#### Task inputs ####
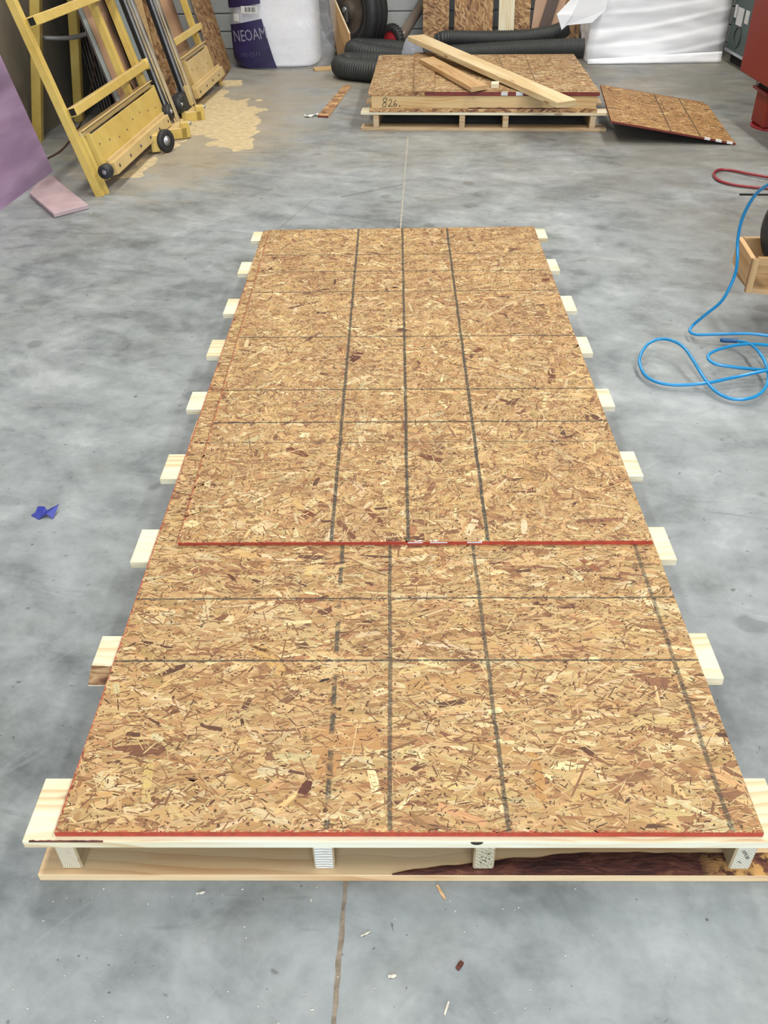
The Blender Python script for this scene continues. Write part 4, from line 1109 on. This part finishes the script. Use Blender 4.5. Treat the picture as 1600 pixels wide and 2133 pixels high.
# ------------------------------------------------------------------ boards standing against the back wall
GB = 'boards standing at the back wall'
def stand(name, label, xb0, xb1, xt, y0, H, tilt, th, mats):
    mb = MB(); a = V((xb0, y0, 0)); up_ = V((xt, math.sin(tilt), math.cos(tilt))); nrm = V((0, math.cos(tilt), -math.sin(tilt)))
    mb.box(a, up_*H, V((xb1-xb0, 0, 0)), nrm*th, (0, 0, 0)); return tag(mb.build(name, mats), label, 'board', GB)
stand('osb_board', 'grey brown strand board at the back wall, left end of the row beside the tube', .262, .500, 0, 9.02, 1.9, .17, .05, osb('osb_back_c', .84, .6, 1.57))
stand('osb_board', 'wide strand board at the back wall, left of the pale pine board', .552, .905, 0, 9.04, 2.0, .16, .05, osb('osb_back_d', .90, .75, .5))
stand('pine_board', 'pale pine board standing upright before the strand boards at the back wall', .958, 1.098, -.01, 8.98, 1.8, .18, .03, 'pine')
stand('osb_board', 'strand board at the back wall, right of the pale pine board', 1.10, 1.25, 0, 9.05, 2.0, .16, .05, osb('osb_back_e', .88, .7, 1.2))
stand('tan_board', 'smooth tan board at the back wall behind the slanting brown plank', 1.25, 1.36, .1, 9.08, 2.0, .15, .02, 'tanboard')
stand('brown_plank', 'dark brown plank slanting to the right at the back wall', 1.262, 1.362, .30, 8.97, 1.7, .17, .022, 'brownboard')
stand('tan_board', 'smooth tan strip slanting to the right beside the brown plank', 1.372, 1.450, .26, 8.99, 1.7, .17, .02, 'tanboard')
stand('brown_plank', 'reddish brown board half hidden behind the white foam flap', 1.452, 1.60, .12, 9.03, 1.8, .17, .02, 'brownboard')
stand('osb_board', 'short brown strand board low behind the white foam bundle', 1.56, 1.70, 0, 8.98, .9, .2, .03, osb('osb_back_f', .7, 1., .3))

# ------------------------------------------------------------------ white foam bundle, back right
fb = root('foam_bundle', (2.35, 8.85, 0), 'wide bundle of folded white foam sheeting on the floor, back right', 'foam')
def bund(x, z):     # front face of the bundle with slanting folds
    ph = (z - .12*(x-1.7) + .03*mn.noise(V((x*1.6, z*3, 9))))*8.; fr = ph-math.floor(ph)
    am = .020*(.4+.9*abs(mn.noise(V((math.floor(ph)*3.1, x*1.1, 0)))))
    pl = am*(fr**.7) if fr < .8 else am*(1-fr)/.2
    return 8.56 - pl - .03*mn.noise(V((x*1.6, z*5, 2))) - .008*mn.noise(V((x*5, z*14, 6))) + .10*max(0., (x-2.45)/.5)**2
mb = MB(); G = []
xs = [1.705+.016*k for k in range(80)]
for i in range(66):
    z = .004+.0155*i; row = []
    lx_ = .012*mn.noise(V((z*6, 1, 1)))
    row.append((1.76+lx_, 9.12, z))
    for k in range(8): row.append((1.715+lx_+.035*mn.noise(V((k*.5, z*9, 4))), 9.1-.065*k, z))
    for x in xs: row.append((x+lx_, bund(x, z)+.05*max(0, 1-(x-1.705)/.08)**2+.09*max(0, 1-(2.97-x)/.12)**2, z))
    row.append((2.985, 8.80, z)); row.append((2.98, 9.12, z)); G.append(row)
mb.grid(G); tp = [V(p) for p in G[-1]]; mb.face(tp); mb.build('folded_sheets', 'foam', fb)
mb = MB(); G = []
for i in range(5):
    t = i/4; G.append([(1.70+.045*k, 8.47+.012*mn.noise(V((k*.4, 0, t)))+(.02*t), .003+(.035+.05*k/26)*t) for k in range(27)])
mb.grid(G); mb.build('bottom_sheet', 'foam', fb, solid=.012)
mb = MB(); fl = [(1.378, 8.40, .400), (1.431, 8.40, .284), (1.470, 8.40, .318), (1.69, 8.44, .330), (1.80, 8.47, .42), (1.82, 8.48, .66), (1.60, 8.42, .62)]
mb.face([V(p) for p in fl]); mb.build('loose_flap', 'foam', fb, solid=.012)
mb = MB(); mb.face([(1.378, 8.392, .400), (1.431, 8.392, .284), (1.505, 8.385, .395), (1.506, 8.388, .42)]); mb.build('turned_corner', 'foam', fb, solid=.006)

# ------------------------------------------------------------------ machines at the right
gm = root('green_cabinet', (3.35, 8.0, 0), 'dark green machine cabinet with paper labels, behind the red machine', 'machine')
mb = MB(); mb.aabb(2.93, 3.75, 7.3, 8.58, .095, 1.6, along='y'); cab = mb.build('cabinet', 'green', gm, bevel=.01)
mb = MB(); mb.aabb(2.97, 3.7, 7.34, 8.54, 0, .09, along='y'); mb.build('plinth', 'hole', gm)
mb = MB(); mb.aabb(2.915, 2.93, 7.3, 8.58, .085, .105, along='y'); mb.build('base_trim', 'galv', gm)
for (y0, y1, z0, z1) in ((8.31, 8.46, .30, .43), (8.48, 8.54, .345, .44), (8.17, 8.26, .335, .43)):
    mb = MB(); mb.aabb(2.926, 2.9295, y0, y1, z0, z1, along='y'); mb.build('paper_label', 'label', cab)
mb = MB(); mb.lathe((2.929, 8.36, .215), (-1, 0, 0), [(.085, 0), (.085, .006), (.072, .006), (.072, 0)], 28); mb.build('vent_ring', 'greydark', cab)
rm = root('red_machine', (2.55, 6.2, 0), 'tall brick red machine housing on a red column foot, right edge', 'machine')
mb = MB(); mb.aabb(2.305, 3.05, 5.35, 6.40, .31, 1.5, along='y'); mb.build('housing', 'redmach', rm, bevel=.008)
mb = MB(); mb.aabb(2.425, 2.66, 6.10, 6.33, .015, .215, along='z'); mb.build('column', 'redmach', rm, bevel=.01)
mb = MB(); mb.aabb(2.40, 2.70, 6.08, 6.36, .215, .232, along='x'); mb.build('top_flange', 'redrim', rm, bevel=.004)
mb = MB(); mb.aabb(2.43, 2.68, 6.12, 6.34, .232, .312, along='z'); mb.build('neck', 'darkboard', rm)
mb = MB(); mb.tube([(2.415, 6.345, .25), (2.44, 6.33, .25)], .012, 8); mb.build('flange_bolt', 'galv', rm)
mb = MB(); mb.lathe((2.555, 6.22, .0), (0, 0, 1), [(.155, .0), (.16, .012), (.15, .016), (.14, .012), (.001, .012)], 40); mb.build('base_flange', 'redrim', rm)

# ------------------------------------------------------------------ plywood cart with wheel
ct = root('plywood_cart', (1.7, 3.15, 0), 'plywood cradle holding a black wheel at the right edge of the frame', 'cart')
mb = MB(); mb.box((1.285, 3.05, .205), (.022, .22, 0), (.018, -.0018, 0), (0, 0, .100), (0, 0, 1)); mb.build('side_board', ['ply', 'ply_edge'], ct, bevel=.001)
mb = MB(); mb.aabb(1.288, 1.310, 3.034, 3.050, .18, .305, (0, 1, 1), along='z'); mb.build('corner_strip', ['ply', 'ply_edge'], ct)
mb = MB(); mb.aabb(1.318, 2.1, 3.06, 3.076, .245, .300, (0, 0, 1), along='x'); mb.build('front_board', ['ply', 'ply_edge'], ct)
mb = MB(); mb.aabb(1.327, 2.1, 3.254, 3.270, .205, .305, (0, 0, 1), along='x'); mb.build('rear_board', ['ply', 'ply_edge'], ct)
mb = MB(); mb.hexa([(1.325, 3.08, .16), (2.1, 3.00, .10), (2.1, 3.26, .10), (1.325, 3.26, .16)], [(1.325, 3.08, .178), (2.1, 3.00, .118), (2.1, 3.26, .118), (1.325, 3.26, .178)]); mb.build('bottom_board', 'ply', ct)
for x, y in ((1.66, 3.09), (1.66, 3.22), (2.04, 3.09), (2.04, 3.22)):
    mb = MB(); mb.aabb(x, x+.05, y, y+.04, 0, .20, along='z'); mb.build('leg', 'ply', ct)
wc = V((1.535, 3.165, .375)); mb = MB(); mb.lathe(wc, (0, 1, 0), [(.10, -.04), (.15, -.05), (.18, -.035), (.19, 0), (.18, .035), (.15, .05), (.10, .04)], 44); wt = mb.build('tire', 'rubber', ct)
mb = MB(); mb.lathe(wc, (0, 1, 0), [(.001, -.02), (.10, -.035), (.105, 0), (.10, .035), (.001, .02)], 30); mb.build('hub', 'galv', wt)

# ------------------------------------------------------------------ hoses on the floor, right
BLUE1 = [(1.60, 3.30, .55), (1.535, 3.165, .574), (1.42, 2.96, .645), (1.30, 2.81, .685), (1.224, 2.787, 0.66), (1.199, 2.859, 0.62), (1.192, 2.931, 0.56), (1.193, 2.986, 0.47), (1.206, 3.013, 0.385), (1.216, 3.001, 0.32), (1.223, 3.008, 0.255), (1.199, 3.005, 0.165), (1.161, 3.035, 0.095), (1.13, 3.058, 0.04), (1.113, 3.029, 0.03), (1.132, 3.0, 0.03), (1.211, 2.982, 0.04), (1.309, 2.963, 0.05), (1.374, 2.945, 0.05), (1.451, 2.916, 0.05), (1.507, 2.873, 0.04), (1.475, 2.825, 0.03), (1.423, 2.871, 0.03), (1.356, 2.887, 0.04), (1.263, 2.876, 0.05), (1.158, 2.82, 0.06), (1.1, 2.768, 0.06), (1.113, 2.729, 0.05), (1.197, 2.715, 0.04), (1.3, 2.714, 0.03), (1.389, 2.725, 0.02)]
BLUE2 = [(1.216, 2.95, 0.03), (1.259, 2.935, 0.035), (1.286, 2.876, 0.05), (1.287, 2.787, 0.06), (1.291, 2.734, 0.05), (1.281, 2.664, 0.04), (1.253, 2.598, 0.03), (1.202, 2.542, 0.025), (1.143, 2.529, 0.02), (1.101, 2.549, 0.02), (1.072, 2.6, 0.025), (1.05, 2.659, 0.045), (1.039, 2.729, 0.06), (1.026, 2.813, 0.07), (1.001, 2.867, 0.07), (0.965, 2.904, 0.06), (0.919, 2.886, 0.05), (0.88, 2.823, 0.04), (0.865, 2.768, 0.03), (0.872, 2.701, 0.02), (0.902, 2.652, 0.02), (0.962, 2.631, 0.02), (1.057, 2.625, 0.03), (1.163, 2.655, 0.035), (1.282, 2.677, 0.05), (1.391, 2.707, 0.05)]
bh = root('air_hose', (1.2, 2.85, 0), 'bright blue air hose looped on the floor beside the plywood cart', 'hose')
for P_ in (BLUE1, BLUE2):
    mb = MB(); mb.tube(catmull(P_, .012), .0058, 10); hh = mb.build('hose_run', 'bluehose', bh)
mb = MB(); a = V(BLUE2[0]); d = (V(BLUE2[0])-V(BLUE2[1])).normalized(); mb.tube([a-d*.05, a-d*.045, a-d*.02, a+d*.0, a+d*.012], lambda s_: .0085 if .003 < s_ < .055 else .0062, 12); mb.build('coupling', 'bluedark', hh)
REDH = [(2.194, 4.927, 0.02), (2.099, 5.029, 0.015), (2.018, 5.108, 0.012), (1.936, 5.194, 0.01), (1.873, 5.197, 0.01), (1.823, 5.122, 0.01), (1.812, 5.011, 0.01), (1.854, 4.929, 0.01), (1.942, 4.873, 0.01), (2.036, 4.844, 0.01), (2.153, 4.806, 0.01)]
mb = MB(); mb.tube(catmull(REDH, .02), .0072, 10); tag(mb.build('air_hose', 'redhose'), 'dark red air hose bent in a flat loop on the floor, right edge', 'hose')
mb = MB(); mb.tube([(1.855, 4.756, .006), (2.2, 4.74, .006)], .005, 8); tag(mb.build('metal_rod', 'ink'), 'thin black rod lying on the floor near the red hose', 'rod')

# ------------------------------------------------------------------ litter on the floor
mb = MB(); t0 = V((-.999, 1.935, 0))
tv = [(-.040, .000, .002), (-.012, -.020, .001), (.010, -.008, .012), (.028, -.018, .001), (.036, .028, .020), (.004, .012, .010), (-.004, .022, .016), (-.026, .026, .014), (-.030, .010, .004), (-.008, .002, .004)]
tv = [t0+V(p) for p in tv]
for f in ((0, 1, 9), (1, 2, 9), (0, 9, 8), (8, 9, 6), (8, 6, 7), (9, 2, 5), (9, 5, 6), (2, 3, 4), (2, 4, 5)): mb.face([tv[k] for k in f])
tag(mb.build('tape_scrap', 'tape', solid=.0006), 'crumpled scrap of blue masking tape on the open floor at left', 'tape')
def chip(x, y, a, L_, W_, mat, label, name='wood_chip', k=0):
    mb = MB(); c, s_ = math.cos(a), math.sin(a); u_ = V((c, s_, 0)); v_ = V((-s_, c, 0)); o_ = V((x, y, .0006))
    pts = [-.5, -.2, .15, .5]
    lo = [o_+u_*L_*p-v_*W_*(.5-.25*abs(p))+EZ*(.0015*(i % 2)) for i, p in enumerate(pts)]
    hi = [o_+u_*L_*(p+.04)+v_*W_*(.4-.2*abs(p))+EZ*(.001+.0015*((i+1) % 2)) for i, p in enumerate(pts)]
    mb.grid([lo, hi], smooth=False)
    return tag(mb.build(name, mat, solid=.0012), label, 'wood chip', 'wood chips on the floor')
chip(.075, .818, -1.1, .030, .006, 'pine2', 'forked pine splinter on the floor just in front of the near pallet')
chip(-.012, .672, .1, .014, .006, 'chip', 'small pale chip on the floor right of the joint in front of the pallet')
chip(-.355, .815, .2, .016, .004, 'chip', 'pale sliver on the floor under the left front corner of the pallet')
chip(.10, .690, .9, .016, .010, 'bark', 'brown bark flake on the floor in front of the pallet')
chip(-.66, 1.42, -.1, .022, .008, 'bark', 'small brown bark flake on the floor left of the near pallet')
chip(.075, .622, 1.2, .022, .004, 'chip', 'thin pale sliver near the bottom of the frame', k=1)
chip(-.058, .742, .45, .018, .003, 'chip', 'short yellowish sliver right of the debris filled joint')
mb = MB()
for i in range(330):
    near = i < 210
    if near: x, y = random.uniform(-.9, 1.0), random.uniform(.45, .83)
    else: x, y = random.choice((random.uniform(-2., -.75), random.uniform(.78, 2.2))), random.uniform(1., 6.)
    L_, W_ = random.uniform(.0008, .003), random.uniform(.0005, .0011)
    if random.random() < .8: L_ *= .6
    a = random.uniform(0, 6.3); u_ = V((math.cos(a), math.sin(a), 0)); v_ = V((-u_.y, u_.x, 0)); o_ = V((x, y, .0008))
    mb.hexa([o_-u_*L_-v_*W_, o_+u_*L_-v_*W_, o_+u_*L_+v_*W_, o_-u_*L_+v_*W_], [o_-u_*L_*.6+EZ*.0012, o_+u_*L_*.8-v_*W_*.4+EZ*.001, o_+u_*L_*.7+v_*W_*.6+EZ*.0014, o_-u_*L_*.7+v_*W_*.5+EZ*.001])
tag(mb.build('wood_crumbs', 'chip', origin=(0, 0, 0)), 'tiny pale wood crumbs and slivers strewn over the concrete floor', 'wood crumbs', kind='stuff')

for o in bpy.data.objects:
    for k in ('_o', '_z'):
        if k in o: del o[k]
####
#### Task inputs ####
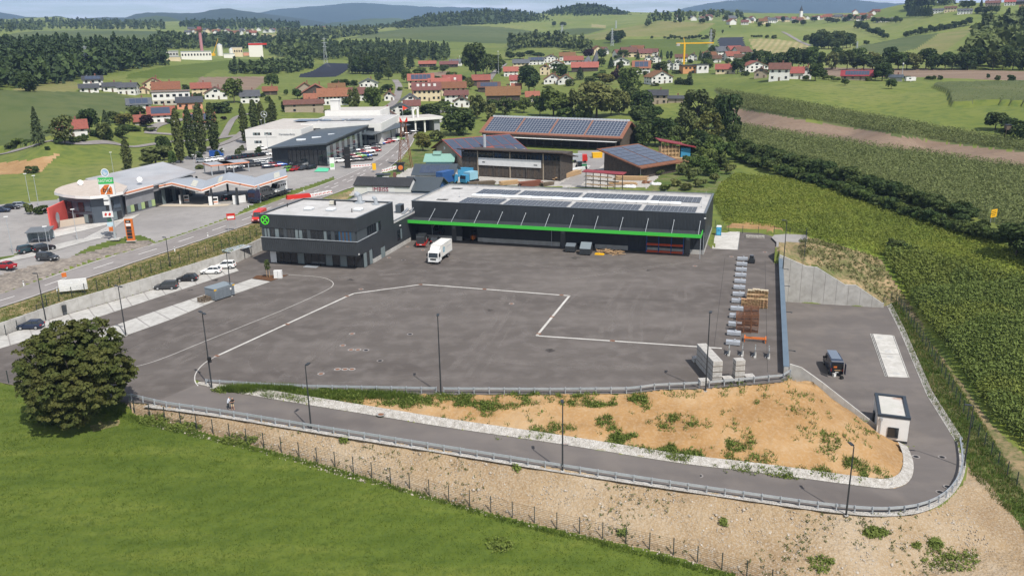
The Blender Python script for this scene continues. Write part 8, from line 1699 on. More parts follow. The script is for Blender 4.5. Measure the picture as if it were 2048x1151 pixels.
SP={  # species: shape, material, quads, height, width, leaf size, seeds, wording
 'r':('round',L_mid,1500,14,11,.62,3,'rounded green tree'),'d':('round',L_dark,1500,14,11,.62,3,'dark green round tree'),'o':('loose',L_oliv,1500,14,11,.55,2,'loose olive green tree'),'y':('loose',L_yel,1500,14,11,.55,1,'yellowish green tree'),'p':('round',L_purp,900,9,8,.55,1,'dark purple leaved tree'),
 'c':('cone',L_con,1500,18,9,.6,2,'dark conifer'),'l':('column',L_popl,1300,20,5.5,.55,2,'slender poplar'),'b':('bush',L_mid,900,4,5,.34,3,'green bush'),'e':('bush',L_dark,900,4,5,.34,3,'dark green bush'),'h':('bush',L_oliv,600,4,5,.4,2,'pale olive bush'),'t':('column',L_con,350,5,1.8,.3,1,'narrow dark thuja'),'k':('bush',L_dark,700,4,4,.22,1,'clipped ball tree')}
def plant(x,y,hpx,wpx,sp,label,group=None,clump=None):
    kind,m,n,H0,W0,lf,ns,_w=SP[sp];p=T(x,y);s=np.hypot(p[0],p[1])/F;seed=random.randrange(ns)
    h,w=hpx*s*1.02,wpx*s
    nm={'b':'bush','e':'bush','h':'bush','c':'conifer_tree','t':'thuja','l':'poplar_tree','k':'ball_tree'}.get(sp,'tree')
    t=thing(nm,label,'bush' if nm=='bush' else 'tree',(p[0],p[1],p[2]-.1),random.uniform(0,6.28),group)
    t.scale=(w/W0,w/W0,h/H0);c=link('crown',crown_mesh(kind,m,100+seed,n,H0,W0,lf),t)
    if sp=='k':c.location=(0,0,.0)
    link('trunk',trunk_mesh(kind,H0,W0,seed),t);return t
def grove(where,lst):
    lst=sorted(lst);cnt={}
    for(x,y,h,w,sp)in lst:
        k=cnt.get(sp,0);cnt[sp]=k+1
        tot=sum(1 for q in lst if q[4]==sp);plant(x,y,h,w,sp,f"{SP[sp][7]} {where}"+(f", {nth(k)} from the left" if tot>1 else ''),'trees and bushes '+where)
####
#### Task inputs ####
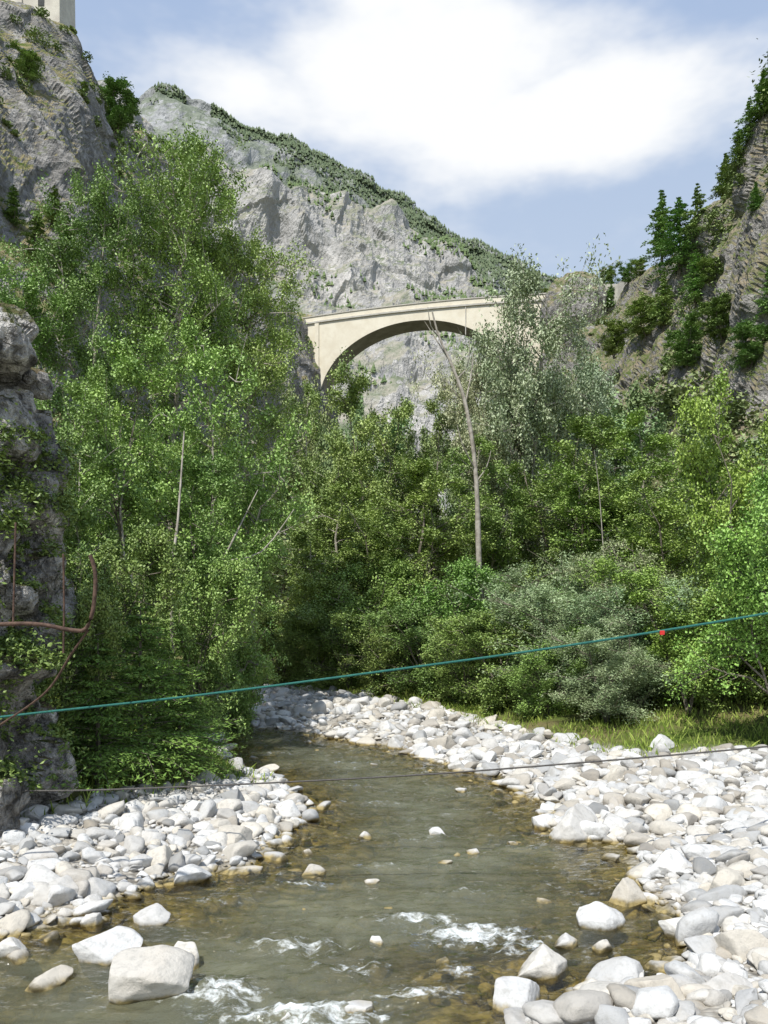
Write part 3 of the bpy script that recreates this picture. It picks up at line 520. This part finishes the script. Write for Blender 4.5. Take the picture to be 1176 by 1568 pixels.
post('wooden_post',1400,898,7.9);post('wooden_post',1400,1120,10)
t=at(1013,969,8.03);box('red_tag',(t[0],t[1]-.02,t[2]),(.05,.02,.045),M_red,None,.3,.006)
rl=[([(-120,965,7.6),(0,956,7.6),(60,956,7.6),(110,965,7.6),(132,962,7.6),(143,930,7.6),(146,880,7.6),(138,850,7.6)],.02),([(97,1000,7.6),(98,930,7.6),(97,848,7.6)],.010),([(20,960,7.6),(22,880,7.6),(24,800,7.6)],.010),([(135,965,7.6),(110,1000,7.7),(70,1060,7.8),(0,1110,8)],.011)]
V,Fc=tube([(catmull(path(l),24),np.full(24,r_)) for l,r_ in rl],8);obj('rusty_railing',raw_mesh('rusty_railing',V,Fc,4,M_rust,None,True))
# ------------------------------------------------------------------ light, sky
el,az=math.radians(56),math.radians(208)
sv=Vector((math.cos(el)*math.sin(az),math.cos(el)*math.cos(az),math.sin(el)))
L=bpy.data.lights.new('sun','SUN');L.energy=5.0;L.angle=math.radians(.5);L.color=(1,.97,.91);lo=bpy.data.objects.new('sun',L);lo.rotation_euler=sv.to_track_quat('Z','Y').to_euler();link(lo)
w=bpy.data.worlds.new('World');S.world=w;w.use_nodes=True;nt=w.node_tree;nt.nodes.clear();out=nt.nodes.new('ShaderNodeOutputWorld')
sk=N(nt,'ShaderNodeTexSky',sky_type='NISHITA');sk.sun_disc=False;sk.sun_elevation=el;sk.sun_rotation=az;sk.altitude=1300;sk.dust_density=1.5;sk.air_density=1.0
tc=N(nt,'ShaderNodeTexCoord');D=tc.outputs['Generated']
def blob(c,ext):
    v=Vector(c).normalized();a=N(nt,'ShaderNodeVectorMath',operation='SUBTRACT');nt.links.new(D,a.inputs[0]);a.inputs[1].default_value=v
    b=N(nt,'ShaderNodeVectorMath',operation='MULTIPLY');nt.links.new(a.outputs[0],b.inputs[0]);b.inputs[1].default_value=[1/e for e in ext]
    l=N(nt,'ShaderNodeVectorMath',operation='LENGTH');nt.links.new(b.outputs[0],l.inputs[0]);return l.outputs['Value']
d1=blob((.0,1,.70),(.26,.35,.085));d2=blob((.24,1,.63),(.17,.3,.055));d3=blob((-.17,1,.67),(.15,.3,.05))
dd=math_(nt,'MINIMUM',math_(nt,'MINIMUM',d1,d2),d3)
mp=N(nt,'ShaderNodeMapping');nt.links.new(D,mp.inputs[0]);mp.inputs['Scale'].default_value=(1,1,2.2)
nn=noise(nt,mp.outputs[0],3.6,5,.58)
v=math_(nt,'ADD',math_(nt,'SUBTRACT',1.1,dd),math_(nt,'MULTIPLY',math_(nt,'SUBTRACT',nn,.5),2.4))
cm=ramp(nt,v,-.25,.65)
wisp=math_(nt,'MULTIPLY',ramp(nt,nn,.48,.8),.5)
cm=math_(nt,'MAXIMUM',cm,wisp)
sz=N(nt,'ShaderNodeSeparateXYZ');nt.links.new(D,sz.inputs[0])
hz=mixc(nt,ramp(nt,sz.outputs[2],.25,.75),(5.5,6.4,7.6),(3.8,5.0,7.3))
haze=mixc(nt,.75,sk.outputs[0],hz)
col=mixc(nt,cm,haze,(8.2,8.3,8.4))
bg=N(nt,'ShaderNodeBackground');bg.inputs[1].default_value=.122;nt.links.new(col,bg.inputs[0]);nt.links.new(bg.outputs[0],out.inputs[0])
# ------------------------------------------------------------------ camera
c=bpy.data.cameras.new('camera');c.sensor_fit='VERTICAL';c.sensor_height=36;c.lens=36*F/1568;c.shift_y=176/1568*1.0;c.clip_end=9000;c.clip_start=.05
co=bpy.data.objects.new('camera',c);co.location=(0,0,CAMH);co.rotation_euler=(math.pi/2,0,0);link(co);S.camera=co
####
**Given instruction**
Where a line of the entries contains the word "from", copy that line.

**Problem solution**
The Blender Python script for this scene continues. Write part 4, from line 1109 on. This part finishes the script. Use Blender 4.5. Treat the picture as 1600 pixels wide and 2133 pixels high.
The Blender Python script for this scene continues. Write part 8, from line 1699 on. More parts follow. The script is for Blender 4.5. Measure the picture as if it were 2048x1151 pixels.
        tot=sum(1 for q in lst if q[4]==sp);plant(x,y,h,w,sp,f"{SP[sp][7]} {where}"+(f", {nth(k)} from the left" if tot>1 else ''),'trees and bushes '+where)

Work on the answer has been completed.